Introducing RETweet Professional for The Raiser’s Edge

At the end of last year we released RETweet for all our newsletter subscribers (sign up to receive future offers and news). It was a great success allowing you to see your constituents’ Twitter feed directly from within The Raiser’s Edge. Now, with the release of RETweet Professional, you can search for any keyword, user or hashtag just as you would in Twitter. RETweet Professional brings you all the features of RETweet but also allows you to find out who is talking about your organisation and your mission. From the feed, RETweet Professional will look up the constituents using a fuzzy search [1], allow you create you own constituent if it cannot find it or you can search in RE using the regular search screen. The application gives you the option of connecting a Twitter user to a constituent and once you have done that you can save their tweet as a notepad. You can also set up a “love” attribute for use within RETWeet Professional. You can assign a value directly from the application and it will save onto the constiteunt record without you having to open it up.

Track the conversation that people are having about your organisation directly from within The Raiser’s Edge. Social media has been brought one step closer to your organisation.

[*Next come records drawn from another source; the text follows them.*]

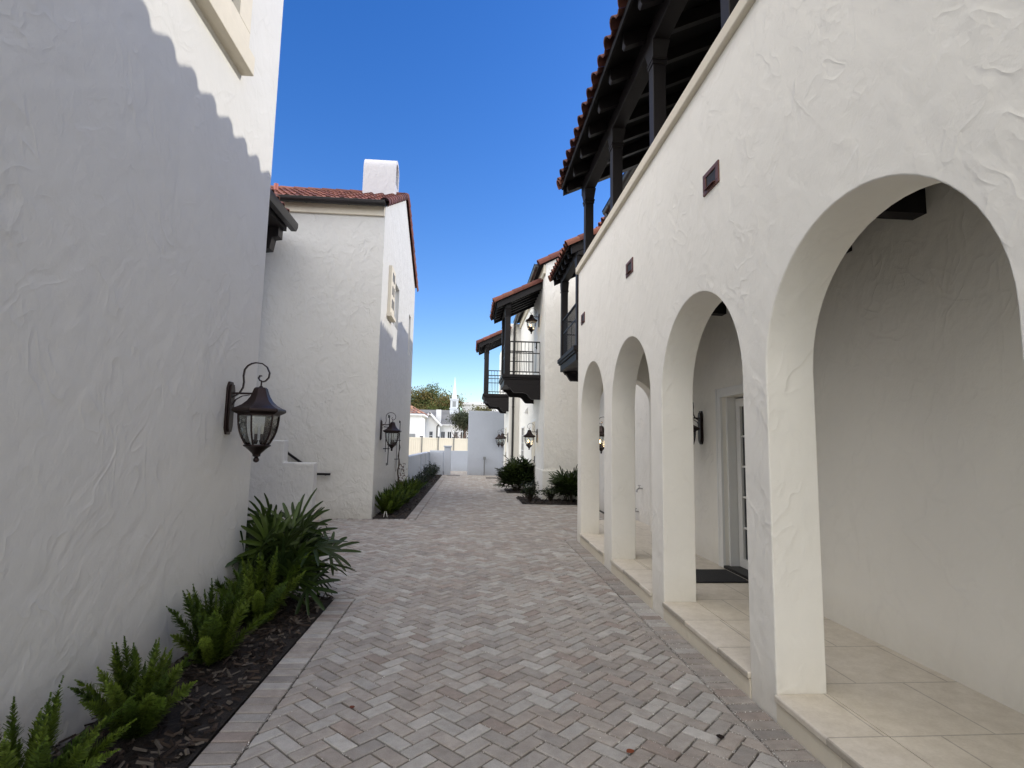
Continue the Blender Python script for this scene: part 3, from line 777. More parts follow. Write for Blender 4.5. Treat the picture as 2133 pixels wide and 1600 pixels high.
# porch roof: posts, beam, rafters, deck, tiles
S = .46; XLIP = 1.50; ZLIP = 6.07       # underside of deck at the lip
def zdeck(x): return ZLIP + S * (x - XLIP)
YF = 9.02
for y in (8.73, 6.98, 5.33, 3.66, 2.0, .3):
    m = MB(); m.box(1.845, y - .07, ZT + .126, 1.985, y + .07, 5.66); p = m.build('post', M['wood'], t, bevel=.008)
    m = MB(); m.box(1.835, y - .082, 5.66, 1.995, y + .082, 5.70); m.box(1.828, y - .09, 5.702, 2.002, y + .09, 5.73)
    m.mesh([(1.84, y - .08, 5.732), (1.99, y - .08, 5.732), (1.99, y + .08, 5.732), (1.84, y + .08, 5.732), (1.82, y - .14, 5.90), (2.01, y - .14, 5.90), (2.01, y + .14, 5.90), (1.82, y + .14, 5.90)],
           [(0, 3, 2, 1), (4, 5, 6, 7), (0, 1, 5, 4), (1, 2, 6, 5), (2, 3, 7, 6), (3, 0, 4, 7)]); m.build('capital', M['wood'], p, bevel=.005)
m = MB(); m.box(1.83, -2.6, 5.902, 2.0, 8.93, 6.105); m.build('beam', M['wood'], t, bevel=.008)
y = 8.93
while y > -2.5:
    m = MB(); x0 = 1.57; x1 = 4.2
    m.prism([(x0 + .02, zdeck(x0) - .16), (x0, zdeck(x0) - .13), (x0, zdeck(x0) - .003), (x1, zdeck(x1) - .003), (x1, zdeck(x1) - .16)], 'y', y - .085, y); m.build('rafter', M['wood'], t, bevel=.004)
    y -= .575
m = MB(); x1 = 6.6
m.prism([(XLIP + .02, zdeck(XLIP + .02)), (x1, zdeck(x1)), (x1, zdeck(x1) + .04), (XLIP + .02, zdeck(XLIP + .02) + .04)], 'y', -3, YF)
m.prism([(XLIP - .005, zdeck(XLIP) - .03), (XLIP + .018, zdeck(XLIP) - .03), (XLIP + .018, zdeck(XLIP) + .05), (XLIP - .005, zdeck(XLIP) + .05)], 'y', -3, YF)
rf = m.build('porch_roof', M['wood_deck'], t)
TK = .62
m = MB(); roof_tiles(m, (XLIP - .05, YF, zdeck(XLIP) + .045 - .02), (0, -1, 0), (1, 0, S), 40, 13, .30); m.build('roof_tiles', M['tile'], rf)
TK = 1.0
m = MB(); rake_tiles(m, (XLIP - .05, YF - .03, zdeck(XLIP - .03) + .05), (x1, YF - .03, zdeck(x1) + .07), (0, 1, 0), .095); m.build('rake_tiles', M['tile'], rf)
m = MB(); m.box(1.56, YF - .045, zdeck(1.56) - .01, 1.561, YF - .04, zdeck(1.56)); 
m.prism([(1.52, zdeck(1.52) - .15), (4.2, zdeck(4.2) - .15), (4.2, zdeck(4.2) - .003), (1.52, zdeck(1.52) - .003)], 'y', YF - .05, YF - .002); m.build('rake_board', M['wood'], t)

# ------------------------------------------------------------------ balcony builder
def balcony(parent, xw, depth, y0, y1, zf, slope=.485, lip=.42, near_rake=.28):
    """timber balcony on a wall at x=xw facing -x; zf = top of deck"""
    xp = xw - depth                     # post centre line
    xo = xp - .16
    m = MB(); m.box(xo, y0 - .02, zf - .10, xw, y1 + .02, zf); m.box(xo + .03, y0 + .01, zf - .155, xw, y1 - .01, zf - .102)
    m.box(xo + .07, y0 + .03, zf - .33, xw, y1 - .03, zf - .157)
    b = m.build('balcony', M['wood'], parent, bevel=.008)
    s = depth / 1.06
    pf = [(-1.07, -.33), (-1.02, -.40), (-.97, -.405), (-.93, -.46), (-.88, -.53), (-.83, -.57), (-.52, -.57), (-.46, -.585), (-.40, -.63), (-.35, -.70), (-.29, -.765), (-.22, -.775), (0, -.775), (0, -.331)]
    for ya in (y0 + .005, y1 - .145):
        m = MB(); m.prism([(xw + p[0] * s, zf + p[1]) for p in pf], 'y', ya, ya + .14); m.build('corbel', M['wood'], b, bevel=.006)
    hp = 2.10
    for yp in (y0 + .09, y1 - .09):
        m = MB(); m.box(xp - .085, yp - .085, zf, xp + .085, yp + .085, zf + hp - .22)
        m.box(xp - .10, yp - .10, zf + hp - .26, xp + .10, yp + .10, zf + hp - .225)
        m.mesh([(xp - .09, yp - .09, zf + hp - .222), (xp + .09, yp - .09, zf + hp - .222), (xp + .09, yp + .09, zf + hp - .222), (xp - .09, yp + .09, zf + hp - .222),
                (xp - .10, yp - .15, zf + hp), (xp + .10, yp - .15, zf + hp), (xp + .10, yp + .15, zf + hp), (xp - .10, yp + .15, zf + hp)],
               [(0, 3, 2, 1), (4, 5, 6, 7), (0, 1, 5, 4), (1, 2, 6, 5), (2, 3, 7, 6), (3, 0, 4, 7)])
        m.build('post', M['wood'], b, bevel=.006)
    zb = zf + hp; xl = xp - lip
    m = MB(); m.box(xp - .085, y0 - .1, zb, xp + .085, y1 + .1, zb + .17); m.build('beam', M['wood'], b, bevel=.006)
    def zd(x): return zb + .17 + .145 + slope * (x - xp)
    ya, yb = y0 - near_rake, y1 + .28; n = max(4, int(round((yb - ya) / .42)))
    for k in range(n + 1):
        yy = ya + .03 + (yb - ya - .12) * k / n
        m = MB(); hgt = .15 if 0 < k < n else .19
        m.prism([(xl + .07, zd(xl + .07) - hgt), (xl + .05, zd(xl + .05) - .02), (xl + .05, zd(xl + .05) - .003), (xw, zd(xw) - .003), (xw, zd(xw) - hgt)], 'y', yy, yy + .06); m.build('rafter', M['wood'], b)
    m = MB(); m.prism([(xl, zd(xl)), (xw, zd(xw)), (xw, zd(xw) + .03), (xl, zd(xl) + .03)], 'y', ya, yb)
    m.build('roof_deck', M['wood_deck'], b)
    m = MB(); L = (xw - xl) * math.sqrt(1 + slope ** 2); nv = max(2, int(round(L / .36))); pit = (yb - ya) / max(1, round((yb - ya) / .27))
    roof_tiles(m, (xl - .05, yb, zd(xl - .05) + .03), (0, -1, 0), (1, 0, slope), int(round((yb - ya) / pit)), nv, pit, (L + .02) / nv)
    m.build('roof_tiles', M['tile'], b)
    for ye, sd in ((ya + .02, -1), (yb - .02, 1)):
        m = MB(); rake_tiles(m, (xl - .05, ye, zd(xl - .05) + .06), (xw, ye, zd(xw) + .06), (0, sd, 0), .10, .38, -.5, 3.3); m.build('rake_tiles', M['tile'], b)
    # iron railing: near end, far end, front
    zr = zf + 1.05
    def rail(p, q):
        p, q = Vector(p), Vector(q); L = (q - p).length; m = MB()
        m.bar(p + Vector((0, 0, zr)), q + Vector((0, 0, zr)), .05, .035); m.bar(p + Vector((0, 0, zf + .69)), q + Vector((0, 0, zf + .69)), .022, .03); m.bar(p + Vector((0, 0, zf + .09)), q + Vector((0, 0, zf + .09)), .025, .035)
        k = max(3, int(L / .115))
        for i in range(k + 1):
            c = p + (q - p) * (i / k); m.box(c.x - .008, c.y - .008, zf + (.09 if 0 < i < k else 0), c.x + .008, c.y + .008, zr)
        m.build('railing', M['iron'], b)
    rail((xp + .09, y0 + .05, 0), (xw - .03, y0 + .05, 0)); rail((xp + .09, y1 - .05, 0), (xw - .03, y1 - .05, 0)); rail((xp - .03, y0 + .18, 0), (xp - .03, y1 - .18, 0))
    return b

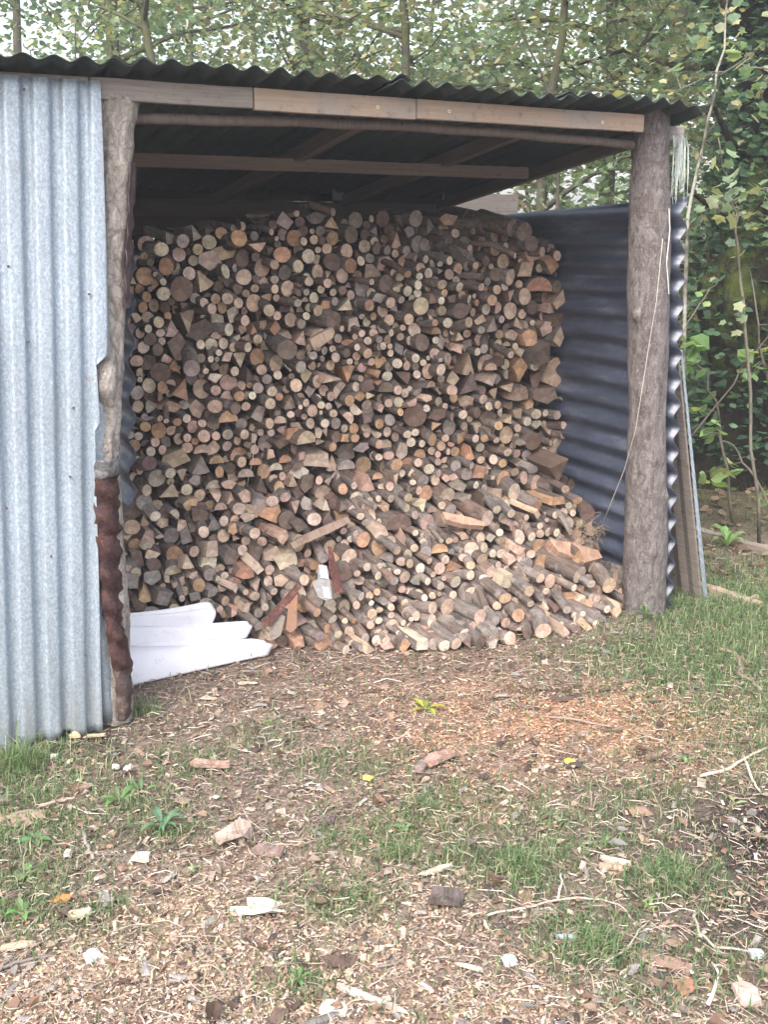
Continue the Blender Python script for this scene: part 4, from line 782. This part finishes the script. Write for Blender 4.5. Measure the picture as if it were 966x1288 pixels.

Download RETweet Professional Demo (includes RETweet)

 

[1] On a technical note we are forced to do a fuzzy search as the only two identifying fields that we retrieve from Twitter are full name and location. We split up both of these fields into first and last name and city, state and country. For the location we attempt to see if the values we have assumed are in the code tables. If they are we know that we have assigned the values correctly. If they do not appear in the code tables then we do not assign the values on creating a constituent. When searching we give each term a weighting. Only constituents that match the last name or the first five characters of the organization name will ever appear in the fuzzy search results. After that each of the other terms’ weighting are added up to determine which results appear in the match. City and the full first name (as opposed to the person’s initial) are given a higher weighting so matches based on those values will appear more prominently.